Thomas Laudenbach, Head of Porsche Motorsport (Photo by: Andreas Beil)

"And then the day will come where we are all...because we love the sport, because we love endurance racing and we all want to, let's say, make sure that endurance racing lives for quite a long time. Then everybody will be happy that we have customer cars. So therefore, I think we should treat them well in the good times. And we are the only ones who do that." 

Yet, Laudenbach admits having customer teams hasn't made Porsche's life easier in the Hypercar class. 

"We have to provide service, which is an effort, not in the aspect that your own customers like to beat you. And at the same time, we do everything to provide them with a good car," he said. 

That includes supplying them with the same upgrades as the factory squad: "I think we've got a very good philosophy because I think we really treat our customers, let's say, in a fair way.

"If there are changes towards performance, one thing to say, the customers will always have the same spec as we do, 100 percent. They have to by regulations. And it's also a clear philosophy, you know, so that matches quite well." 

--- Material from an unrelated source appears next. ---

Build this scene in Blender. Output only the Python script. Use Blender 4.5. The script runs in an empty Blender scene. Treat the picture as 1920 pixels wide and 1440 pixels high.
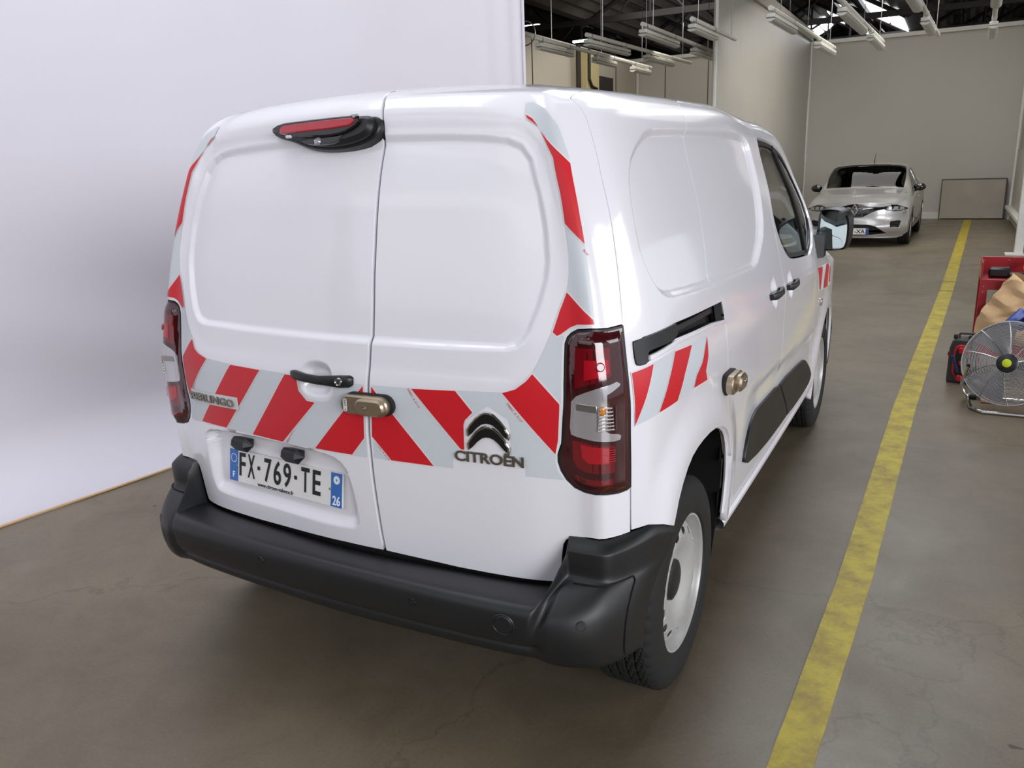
import bpy, math, random
import numpy as np
from mathutils import Vector, Matrix
from mathutils.geometry import delaunay_2d_cdt
random.seed(7); np.random.seed(7)
SC=bpy.context.scene; COL=SC.collection

# ------------------------------------------------------------------ camera, world, light, exposure
CAM=bpy.data.cameras.new('camera'); cam=bpy.data.objects.new('camera',CAM); COL.objects.link(cam)
CPOS=Vector((1.52897102,-1.60607629,1.61082068)); YAW,PIT,ROL=math.radians(-28.97577823),math.radians(-15.23739592),math.radians(-2.04695217)
fw=Vector((math.sin(YAW)*math.cos(PIT),math.cos(YAW)*math.cos(PIT),math.sin(PIT)))
rt=Vector((math.cos(YAW),-math.sin(YAW),0)); up=rt.cross(fw)
r2=rt*math.cos(ROL)+up*math.sin(ROL); u2=-rt*math.sin(ROL)+up*math.cos(ROL)
cam.matrix_world=Matrix(((r2.x,u2.x,-fw.x,CPOS.x),(r2.y,u2.y,-fw.y,CPOS.y),(r2.z,u2.z,-fw.z,CPOS.z),(0,0,0,1)))
CAM.sensor_fit='HORIZONTAL'; CAM.sensor_width=36; CAM.lens=1494.2163/1920*36; CAM.clip_start=.05; CAM.clip_end=200
SC.camera=cam
W=bpy.data.worlds.new('hall_daylight'); SC.world=W; W.use_nodes=True
bg=W.node_tree.nodes['Background']; bg.inputs[0].default_value=(.90,.93,1.0,1); bg.inputs[1].default_value=.68
def area(name,loc,rot,sx,sy,power,color=(1,1,1)):
    l=bpy.data.lights.new(name,'AREA'); l.shape='RECTANGLE'; l.size=sx; l.size_y=sy; l.energy=power; l.color=color
    o=bpy.data.objects.new(name,l); COL.objects.link(o); o.location=loc; o.rotation_euler=rot; return o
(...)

Last year, Porsche's first customer car – Jota's #38 machine driven by Antonio Felix da Costa, Will Stevens and Yifei Ye – enjoyed limited success, as it ended the season without a single podium finish to its name (with Porsche claiming two overall), despite leading the 24 Hours of Le Mans for eight laps. Joining in the last three rounds of the campaign, Proton's #99 entry struggled even more, although its philosophy was learning and building for the future.